Australian dairy manufacturers can look forward to another favourable season in 2023/24, with the industry set for its fourth consecutive profitable year, according to Rabobank’s recently released annual Australian Dairy Seasonal Outlook.

The report, titled “Looking for a Firm Landing Zone,” stated there is “welcome relief” for dairy producers from a recent record-high cost base with lower prices for purchased feed and fertiliser pouring through balance sheets.

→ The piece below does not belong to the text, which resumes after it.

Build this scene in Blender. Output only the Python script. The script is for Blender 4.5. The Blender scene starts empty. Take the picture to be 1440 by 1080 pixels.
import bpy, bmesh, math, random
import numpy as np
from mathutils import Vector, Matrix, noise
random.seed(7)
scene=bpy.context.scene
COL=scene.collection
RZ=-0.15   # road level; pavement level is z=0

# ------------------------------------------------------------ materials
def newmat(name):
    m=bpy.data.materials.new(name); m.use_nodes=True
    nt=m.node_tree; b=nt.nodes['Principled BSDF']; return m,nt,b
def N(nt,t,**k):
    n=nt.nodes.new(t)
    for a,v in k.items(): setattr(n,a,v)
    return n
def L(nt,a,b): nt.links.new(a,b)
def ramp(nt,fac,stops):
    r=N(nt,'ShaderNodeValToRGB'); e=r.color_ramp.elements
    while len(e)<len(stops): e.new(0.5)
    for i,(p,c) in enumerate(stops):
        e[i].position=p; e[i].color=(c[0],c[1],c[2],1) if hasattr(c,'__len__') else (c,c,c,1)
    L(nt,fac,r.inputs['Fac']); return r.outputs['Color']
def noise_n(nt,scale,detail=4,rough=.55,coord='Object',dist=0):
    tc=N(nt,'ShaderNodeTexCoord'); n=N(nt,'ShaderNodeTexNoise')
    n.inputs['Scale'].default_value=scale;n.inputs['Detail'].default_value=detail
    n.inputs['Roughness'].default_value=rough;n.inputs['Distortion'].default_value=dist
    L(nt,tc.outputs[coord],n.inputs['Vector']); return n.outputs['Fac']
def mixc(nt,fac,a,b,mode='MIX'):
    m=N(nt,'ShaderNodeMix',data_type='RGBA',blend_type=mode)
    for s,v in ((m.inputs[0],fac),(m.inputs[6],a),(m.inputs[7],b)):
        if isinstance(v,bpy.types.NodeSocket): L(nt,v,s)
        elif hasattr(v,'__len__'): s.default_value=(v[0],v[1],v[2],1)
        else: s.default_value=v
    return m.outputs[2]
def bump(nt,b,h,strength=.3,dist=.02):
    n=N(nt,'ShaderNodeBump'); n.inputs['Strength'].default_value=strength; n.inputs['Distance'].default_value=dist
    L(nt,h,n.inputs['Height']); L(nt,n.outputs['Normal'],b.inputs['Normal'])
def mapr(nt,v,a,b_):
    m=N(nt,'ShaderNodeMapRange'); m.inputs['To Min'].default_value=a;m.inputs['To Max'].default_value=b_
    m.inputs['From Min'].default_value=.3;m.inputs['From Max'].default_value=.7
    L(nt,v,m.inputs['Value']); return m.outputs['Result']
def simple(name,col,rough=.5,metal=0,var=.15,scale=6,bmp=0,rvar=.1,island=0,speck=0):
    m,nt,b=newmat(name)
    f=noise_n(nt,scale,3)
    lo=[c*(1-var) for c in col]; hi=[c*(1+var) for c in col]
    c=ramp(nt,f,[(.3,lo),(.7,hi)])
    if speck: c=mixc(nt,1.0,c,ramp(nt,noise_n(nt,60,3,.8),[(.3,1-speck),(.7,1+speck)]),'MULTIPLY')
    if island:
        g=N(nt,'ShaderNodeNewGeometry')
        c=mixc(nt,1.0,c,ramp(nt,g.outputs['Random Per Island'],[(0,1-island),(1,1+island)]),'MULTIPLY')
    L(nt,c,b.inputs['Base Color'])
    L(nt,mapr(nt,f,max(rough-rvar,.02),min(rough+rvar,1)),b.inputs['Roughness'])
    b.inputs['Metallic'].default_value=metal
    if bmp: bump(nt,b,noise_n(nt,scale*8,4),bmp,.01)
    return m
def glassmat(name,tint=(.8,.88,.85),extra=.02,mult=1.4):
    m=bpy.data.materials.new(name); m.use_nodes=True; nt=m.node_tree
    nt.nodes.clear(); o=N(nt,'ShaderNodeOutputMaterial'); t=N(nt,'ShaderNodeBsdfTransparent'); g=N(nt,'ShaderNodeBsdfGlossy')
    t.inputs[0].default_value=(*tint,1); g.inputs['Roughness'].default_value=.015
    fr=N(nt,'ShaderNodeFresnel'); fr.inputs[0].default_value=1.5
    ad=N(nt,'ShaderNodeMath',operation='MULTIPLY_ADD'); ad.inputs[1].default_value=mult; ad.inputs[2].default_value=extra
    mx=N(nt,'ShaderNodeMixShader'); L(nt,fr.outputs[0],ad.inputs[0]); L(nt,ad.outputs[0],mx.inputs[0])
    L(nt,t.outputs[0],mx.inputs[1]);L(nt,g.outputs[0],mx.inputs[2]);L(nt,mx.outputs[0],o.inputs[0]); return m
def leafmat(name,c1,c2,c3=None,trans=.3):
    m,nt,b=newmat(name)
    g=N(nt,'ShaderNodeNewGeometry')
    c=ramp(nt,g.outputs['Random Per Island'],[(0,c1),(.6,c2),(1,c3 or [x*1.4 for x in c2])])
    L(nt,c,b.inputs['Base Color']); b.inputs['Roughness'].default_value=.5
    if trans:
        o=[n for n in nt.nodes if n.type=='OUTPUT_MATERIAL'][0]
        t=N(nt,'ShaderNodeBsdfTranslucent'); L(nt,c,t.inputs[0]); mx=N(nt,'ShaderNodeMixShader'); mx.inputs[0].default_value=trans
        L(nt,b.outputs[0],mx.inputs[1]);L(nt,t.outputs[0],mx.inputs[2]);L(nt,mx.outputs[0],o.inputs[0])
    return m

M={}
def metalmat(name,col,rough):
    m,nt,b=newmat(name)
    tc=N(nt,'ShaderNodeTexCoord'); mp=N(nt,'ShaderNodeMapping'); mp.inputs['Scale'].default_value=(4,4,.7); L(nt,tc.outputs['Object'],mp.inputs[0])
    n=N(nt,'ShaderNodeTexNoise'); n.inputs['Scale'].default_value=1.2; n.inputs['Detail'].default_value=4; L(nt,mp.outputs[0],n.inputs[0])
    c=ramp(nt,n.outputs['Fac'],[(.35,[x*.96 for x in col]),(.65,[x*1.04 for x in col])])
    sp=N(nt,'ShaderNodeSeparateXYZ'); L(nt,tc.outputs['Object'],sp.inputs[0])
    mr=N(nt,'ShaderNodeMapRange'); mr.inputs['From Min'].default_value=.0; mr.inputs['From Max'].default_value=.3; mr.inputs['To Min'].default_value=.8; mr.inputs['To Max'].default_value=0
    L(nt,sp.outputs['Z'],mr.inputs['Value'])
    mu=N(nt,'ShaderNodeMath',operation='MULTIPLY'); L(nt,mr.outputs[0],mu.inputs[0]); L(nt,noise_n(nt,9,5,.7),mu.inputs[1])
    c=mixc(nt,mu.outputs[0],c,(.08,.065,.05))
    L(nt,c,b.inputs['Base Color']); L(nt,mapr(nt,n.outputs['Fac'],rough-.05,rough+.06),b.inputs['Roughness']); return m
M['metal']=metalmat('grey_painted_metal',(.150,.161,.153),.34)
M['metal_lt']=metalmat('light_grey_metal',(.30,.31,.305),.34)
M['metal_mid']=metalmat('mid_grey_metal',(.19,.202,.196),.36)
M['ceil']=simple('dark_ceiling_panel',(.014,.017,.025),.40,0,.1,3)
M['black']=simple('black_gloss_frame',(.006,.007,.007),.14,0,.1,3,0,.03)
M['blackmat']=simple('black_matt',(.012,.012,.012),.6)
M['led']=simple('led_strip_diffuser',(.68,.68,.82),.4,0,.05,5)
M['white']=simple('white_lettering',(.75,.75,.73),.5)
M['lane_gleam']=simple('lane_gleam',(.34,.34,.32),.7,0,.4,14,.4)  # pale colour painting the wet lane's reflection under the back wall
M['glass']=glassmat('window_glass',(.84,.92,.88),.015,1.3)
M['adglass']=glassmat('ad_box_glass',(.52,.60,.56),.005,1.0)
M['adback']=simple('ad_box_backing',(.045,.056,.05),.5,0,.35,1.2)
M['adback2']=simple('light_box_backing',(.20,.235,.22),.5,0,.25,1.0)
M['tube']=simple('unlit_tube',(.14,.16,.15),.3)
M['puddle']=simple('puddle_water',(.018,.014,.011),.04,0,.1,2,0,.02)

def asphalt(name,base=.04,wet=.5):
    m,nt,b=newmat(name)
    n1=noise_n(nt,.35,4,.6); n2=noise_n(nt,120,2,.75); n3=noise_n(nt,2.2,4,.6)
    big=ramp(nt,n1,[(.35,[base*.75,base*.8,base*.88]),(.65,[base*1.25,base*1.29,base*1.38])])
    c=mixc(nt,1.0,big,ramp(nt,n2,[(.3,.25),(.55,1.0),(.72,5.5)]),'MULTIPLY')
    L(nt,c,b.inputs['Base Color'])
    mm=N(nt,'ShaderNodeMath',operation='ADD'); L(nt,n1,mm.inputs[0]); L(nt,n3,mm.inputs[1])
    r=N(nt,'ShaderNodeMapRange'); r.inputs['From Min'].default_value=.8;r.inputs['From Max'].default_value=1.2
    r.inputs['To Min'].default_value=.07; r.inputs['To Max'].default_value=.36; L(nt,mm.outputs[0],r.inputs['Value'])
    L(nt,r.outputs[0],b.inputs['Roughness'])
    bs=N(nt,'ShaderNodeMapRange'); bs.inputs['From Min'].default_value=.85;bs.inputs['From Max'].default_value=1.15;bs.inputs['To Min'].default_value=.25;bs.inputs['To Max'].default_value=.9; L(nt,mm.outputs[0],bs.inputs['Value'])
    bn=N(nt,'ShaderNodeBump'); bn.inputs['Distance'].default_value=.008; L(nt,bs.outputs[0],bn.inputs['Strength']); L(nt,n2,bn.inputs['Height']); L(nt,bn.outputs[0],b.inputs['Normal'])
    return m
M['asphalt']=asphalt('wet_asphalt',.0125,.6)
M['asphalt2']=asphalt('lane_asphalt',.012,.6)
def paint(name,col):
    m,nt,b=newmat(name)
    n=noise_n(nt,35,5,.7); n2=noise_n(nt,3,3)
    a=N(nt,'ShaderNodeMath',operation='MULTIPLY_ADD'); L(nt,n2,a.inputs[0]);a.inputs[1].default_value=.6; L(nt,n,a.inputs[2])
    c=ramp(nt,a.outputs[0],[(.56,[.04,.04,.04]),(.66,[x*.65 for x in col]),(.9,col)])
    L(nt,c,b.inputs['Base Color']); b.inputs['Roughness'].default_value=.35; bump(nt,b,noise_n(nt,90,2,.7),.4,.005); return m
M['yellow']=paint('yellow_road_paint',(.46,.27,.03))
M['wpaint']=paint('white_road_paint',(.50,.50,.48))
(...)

The agribusiness banking specialist noted that while the upcoming season’s milk price is likely to be lower than the “lofty highs” currently being offered across parts of the southern export region – reflecting the current downturn in the global commodity price cycle – there is a “firm landing zone” expected for new season Australian milk prices.

This is brought on by higher domestic dairy market returns, a depreciating Australian currency, and “aggressive recruitment and retention strategies” employed by dairy processors in a sector where milk supply is fiercely competitive, said Michael Harvey, senior dairy analyst at Rabobank.

He claimed that these factors are providing a “buffering effect” against the full brunt of global pressures.

The bank anticipates minimum bids for new season milk in southern Australia to range between AUD 8.50/kgMS and AUD 9.00/kgMS as the June 1 deadline for minimum milk price offers from Australian dairy firms draws near.

“At worst, this represents a 10 per cent decrease from 2022/23 prices and a farmgate milk price that is well above the medium-term average for southern Australia since the introduction of the industry’s Dairy Code of Conduct in January 2020,” Harvey said.

The report found that local wheat prices are closely following worldwide patterns while global benchmark feed prices are down from last year but remain above medium-term averages.

“Locally, grain supplies are high, after several bumper winter crops, with the prospect of another decent winter crop this year meaning feed supply will be adequate for buyers and will help to dampen feed supply risks,” Harvey explained.

According to the senior dairy analyst, Australian milk manufacturers will already profit from a large drop in the price of fertiliser on a worldwide scale and an increase in affordability.

“Looking forward, Rabobank expects the underlying fundamentals in the fertiliser market to lead a period of price stability, which will assist Australian dairy farmers as they prepare their nutrient management programs for the year ahead,” he said.

However, the Rabobank Outlook cautions that “labour is a major headache” and that there will still be additional cost headwinds on farms in 2023–2024, including higher interest rates.